Given six line segments of length 2, 3, 4, 5, 6, 7 units, the number of triangles that can be formed by these segments is
$(A)^6C_3 – 7$
$(B)^6C_3 – 6$
$(C)^6C_3– 5$
$(D)^6C_3 – 4$
I know that the no. of ways in which I can make triangles from these lines is 6C3 since their are six lines and I will have to use 3 lines at a time. But, I will have to minus the cases were the chosen segments will just result in a straight line and not a triangle. How can I do that?
Best Answer
We have the numbers $2,3,4,5,6,7$. Recall that the sum of any two sides of a triangle must be greater than the third side. Equivalently, the sum of the two shortest sides must be greater than the third side.
We are making a triangle.
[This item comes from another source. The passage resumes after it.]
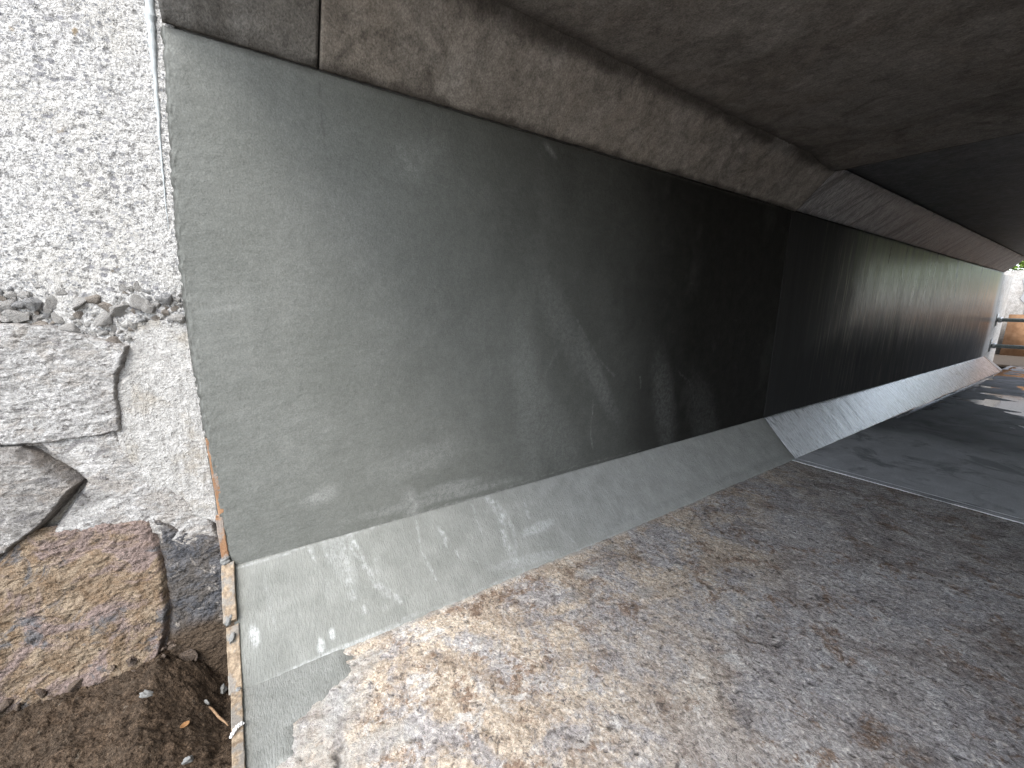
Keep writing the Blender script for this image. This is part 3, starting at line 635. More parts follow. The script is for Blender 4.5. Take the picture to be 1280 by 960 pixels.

The shortest stick we use can be any of $2,3,4,5$. We find for each choice of shortest stick, how many bad choices there are for the other two sticks. (Bad choice = No triangle.)
Shortest stick is 2: If next shortest stick is $3$, then $5$, $6$, and $7$ for third are bad.
If next shortest after $2$ is $4$, then $5$ and $6$ for third are bad.
If next shortest after $2$ is $5$, then $7$ for third is bad.
Total bad here: $3+2+1=6$.
Shortest stick is 3: You can count the number of bads of this type.
Shortest is 4 or 5: No bads.
Now conclusion can be reached.